Getting caught was copper thief’s salvation

Pat-web“Addiction is a battle, it’s a war.”

By all appearances, Pat L. was an ordinary family man. He’d rise each morning, get his kids off to school and go to work as an insulation contractor.

But in the wee hours of the night, he was a copper wire thief, so good he could make $1,000 to $5,000 every three days, enough to pay his bills and support his crystal meth habit.

To cover his tracks, he constantly lied to his wife, his three kids, his boss and his partners in crime.

“I thought I was smart enough to get away with it forever,” Pat says of his decade-long deception. “In the end, I was grateful for finally getting caught. I couldn’t get out of the circle of using meth and theft.”

 

“I didn’t know where to go for help, but I knew I had to change something.”

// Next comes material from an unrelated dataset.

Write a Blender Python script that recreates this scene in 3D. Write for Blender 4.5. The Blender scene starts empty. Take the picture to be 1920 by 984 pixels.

Facing a potential three-year sentence, Pat quit his meth habit, sought treatment in Narcotics Anonymous and went to Calgary Drug Treatment Court, even though he wasn’t initially accepted into the program.

“They made a special exemption for me and implemented a day-treatment program to help me support my family,” he says. “I was the first person in the Calgary program able to stay at home, work at my job and do the treatment. Drug court taught me how to manage my life responsibly, to not get out of control with decisions but to think them through.”

Drug-free since 2012 and a graduate of the drug court program, Pat now coaches his kids’ football teams, takes them camping and dirt-bike riding. He enjoys giving back to the addict who still suffers and finds the service component of Narcotics Anonymous keeps him clean.

“I’m heavily involved in my kids’ lives, and my wife has stuck with me. I’m also heavily involved in the drug court. I’m not begging for the judge’s mercy any more. I’m sitting across the table from him as the ‘alumnae chair’. I’m also very involved with Narcotics Anonymous as a regional rep.

“Addiction is a battle, it’s a war. The ‘officers’ in our lives hold us accountable. They are the drug court, the judges, the 12-step groups, the treatment centres. We serve them.”